Problem details:
Locate the line that contains "grey = (.85*np.clip((4.6-y)/1.2, 0, 1)*rng.random(n))[:, None]" in the entries below, then repeat it and every following line through the line that contains "c = c*(1-fr_)+np.array([.150, .225, .020])*fr_", exactly, and no others.

[3D scene scripts]
━━━━━━━━━━━━━━━━

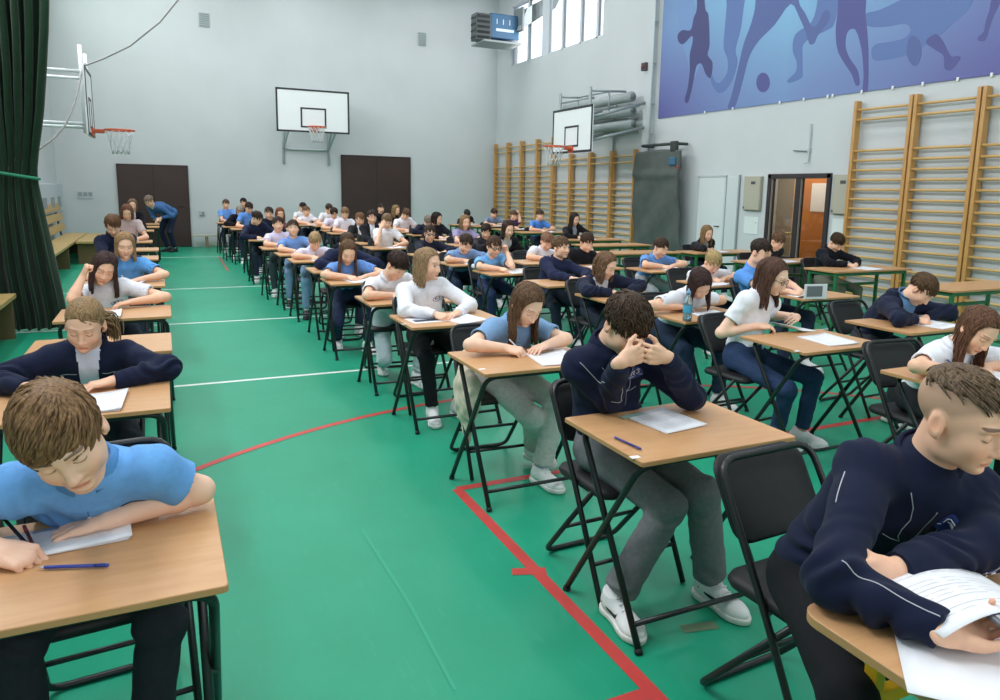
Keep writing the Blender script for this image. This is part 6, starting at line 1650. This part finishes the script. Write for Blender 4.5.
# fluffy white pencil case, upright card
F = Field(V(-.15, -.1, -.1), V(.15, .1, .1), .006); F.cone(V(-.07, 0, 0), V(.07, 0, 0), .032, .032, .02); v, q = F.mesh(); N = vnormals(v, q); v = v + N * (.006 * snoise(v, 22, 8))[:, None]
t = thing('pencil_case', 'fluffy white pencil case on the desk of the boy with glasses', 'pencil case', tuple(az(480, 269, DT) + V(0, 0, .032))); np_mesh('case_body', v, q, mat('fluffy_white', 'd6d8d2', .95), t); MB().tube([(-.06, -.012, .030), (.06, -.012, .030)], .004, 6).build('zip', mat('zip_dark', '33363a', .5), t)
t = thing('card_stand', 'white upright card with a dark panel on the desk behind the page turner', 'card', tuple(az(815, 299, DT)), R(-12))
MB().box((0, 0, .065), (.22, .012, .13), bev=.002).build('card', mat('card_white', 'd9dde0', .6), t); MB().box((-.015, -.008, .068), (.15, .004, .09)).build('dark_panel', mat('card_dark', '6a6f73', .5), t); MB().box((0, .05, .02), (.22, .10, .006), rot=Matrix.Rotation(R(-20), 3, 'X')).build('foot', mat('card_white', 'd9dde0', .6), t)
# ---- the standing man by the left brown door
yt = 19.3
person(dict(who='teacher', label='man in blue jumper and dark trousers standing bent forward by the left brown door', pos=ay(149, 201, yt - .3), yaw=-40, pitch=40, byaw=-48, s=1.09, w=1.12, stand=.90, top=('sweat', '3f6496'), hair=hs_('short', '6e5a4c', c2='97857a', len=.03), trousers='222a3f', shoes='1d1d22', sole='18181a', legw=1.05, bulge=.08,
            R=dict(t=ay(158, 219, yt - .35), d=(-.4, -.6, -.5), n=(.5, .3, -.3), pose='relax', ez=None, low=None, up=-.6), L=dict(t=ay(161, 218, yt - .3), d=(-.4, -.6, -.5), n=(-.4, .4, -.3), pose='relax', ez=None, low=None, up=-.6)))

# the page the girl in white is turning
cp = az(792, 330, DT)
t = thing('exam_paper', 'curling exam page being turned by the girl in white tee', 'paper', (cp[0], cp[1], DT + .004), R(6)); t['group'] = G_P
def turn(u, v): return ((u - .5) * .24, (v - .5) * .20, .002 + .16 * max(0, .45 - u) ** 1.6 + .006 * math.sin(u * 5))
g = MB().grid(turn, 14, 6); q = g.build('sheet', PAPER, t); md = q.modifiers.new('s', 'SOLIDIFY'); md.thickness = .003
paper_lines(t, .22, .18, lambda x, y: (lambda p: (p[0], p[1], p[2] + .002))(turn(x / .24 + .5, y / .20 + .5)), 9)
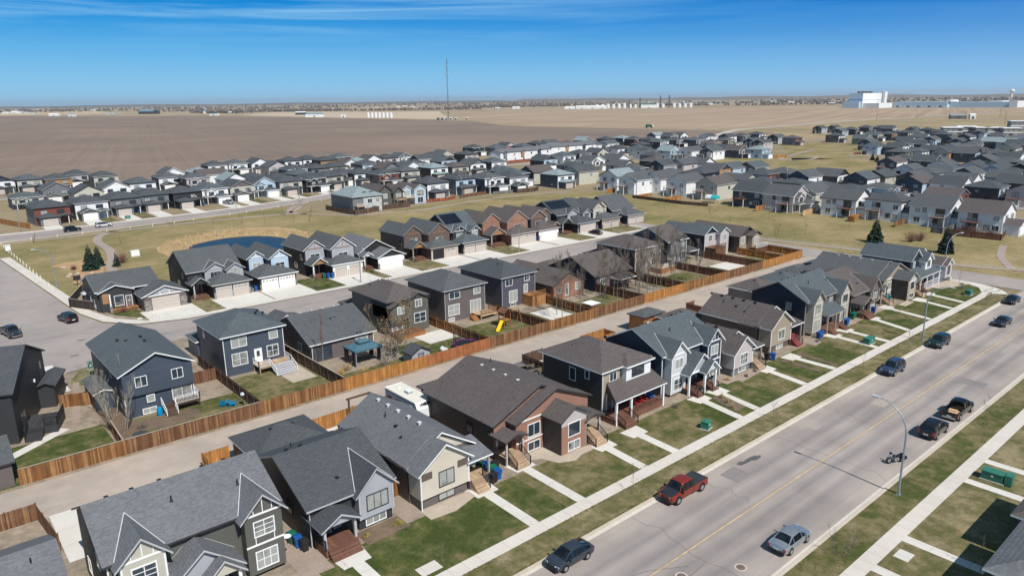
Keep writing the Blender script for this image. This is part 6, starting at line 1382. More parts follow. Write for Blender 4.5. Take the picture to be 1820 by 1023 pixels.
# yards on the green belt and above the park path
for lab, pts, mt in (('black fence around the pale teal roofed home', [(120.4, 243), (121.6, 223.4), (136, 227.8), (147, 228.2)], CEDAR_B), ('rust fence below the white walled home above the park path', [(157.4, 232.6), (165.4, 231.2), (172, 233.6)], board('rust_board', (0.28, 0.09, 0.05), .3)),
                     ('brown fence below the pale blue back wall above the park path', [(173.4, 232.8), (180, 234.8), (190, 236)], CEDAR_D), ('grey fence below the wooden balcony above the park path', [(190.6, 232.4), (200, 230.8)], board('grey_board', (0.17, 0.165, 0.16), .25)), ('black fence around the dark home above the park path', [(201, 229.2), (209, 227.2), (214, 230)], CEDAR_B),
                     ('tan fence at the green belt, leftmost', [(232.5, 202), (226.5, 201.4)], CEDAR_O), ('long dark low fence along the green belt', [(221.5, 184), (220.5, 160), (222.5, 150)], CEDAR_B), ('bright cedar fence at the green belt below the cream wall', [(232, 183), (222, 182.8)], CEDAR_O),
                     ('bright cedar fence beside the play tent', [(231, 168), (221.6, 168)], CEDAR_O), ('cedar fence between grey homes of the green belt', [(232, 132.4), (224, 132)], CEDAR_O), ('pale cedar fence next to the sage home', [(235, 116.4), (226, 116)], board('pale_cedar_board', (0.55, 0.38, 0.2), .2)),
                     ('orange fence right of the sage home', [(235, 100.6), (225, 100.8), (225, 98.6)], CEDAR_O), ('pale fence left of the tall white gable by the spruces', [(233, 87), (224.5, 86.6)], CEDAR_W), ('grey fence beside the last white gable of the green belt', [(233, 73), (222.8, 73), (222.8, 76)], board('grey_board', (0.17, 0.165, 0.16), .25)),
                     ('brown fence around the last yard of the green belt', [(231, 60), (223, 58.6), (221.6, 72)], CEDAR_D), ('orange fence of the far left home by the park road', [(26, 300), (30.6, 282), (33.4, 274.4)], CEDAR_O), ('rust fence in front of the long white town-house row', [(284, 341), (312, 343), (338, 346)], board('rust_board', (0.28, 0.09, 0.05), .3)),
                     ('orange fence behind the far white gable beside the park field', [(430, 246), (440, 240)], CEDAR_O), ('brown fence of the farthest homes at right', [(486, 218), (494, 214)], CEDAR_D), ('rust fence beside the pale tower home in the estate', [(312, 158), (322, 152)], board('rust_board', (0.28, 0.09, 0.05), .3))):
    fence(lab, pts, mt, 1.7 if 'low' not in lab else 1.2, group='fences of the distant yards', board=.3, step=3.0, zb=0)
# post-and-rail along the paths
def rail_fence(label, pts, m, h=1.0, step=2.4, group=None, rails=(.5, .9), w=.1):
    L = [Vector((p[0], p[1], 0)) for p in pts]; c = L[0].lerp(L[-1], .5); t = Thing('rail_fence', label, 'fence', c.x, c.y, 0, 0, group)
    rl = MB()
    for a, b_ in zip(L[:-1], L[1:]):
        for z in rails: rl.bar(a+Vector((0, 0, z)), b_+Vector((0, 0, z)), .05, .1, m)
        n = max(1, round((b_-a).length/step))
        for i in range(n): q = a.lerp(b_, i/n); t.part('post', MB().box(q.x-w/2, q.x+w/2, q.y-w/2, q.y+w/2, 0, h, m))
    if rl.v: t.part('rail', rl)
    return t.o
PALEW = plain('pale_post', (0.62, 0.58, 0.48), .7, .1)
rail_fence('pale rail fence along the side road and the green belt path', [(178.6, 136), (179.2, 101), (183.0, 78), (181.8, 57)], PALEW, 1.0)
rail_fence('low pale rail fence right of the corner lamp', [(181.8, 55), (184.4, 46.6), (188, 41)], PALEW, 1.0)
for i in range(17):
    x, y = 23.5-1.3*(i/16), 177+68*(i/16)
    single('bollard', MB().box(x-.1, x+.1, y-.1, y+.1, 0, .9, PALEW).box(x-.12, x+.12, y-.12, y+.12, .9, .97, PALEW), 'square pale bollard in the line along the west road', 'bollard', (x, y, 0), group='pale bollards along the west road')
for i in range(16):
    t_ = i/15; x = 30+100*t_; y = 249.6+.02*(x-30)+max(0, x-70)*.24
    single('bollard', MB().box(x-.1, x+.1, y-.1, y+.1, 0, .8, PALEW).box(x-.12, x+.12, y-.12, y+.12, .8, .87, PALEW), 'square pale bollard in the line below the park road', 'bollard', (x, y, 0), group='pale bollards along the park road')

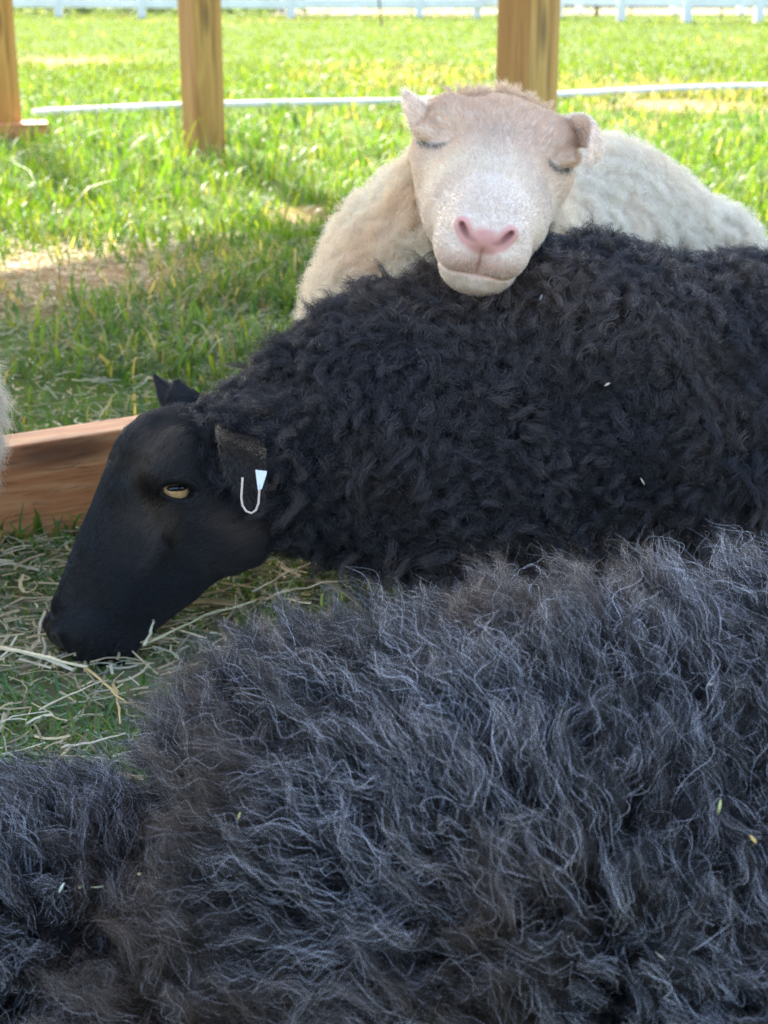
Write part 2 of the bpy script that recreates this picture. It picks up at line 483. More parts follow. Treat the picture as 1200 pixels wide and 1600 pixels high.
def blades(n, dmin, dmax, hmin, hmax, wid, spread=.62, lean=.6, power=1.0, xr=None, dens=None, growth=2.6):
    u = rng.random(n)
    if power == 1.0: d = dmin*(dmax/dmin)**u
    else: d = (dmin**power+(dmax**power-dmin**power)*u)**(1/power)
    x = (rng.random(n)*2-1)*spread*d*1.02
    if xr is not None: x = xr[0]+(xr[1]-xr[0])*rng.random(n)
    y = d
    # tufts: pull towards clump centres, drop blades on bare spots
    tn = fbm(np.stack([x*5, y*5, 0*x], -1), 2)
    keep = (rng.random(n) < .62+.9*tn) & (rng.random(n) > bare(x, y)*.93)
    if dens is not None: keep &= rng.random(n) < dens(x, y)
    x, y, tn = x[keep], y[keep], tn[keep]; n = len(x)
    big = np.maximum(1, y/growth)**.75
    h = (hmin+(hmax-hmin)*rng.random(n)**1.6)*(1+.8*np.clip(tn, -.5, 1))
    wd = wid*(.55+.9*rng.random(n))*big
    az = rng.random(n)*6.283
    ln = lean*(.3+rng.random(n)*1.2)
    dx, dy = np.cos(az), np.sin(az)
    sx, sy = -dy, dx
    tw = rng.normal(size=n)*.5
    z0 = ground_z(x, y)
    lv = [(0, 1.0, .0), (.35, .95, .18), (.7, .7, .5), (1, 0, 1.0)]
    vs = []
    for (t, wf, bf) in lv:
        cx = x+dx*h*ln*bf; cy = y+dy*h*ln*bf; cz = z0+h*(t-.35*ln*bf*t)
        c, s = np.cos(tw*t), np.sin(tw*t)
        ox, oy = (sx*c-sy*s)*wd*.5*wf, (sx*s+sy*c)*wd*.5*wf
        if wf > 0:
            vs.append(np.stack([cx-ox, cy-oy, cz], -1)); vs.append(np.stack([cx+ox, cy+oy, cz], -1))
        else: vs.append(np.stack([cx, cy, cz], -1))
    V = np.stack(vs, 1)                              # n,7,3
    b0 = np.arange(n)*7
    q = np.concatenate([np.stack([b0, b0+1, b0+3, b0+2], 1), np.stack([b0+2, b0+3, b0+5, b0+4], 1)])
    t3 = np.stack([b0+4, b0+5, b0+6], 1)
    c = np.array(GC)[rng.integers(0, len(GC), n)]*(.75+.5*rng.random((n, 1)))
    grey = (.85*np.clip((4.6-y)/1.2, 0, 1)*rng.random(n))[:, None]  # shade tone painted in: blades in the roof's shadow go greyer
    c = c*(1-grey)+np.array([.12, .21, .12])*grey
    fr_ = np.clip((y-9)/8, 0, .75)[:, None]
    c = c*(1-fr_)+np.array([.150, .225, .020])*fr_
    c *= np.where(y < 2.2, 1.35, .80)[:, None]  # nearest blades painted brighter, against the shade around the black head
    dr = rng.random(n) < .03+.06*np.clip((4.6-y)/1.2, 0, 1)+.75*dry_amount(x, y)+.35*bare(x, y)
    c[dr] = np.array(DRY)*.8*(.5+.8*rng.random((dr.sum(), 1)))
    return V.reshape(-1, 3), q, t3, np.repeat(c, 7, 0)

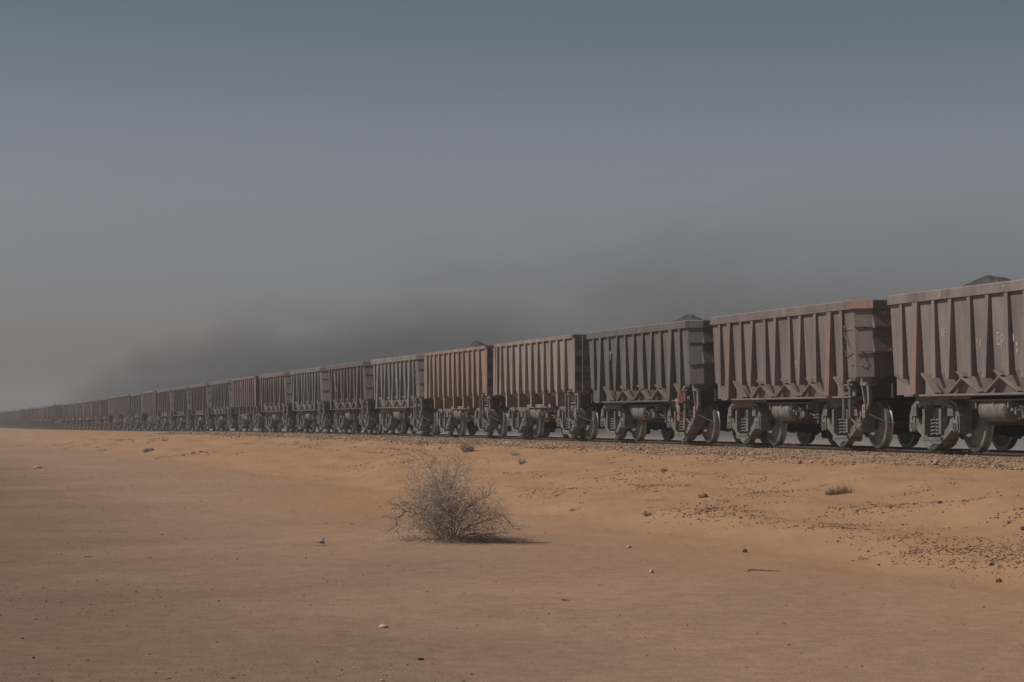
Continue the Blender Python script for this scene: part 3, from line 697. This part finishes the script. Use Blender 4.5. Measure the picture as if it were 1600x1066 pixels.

━━━━━━━━━━━━━━━━

Task output:
    grey = (.85*np.clip((4.6-y)/1.2, 0, 1)*rng.random(n))[:, None]  # shade tone painted in: blades in the roof's shadow go greyer
    c = c*(1-grey)+np.array([.12, .21, .12])*grey
    fr_ = np.clip((y-9)/8, 0, .75)[:, None]
    c = c*(1-fr_)+np.array([.150, .225, .020])*fr_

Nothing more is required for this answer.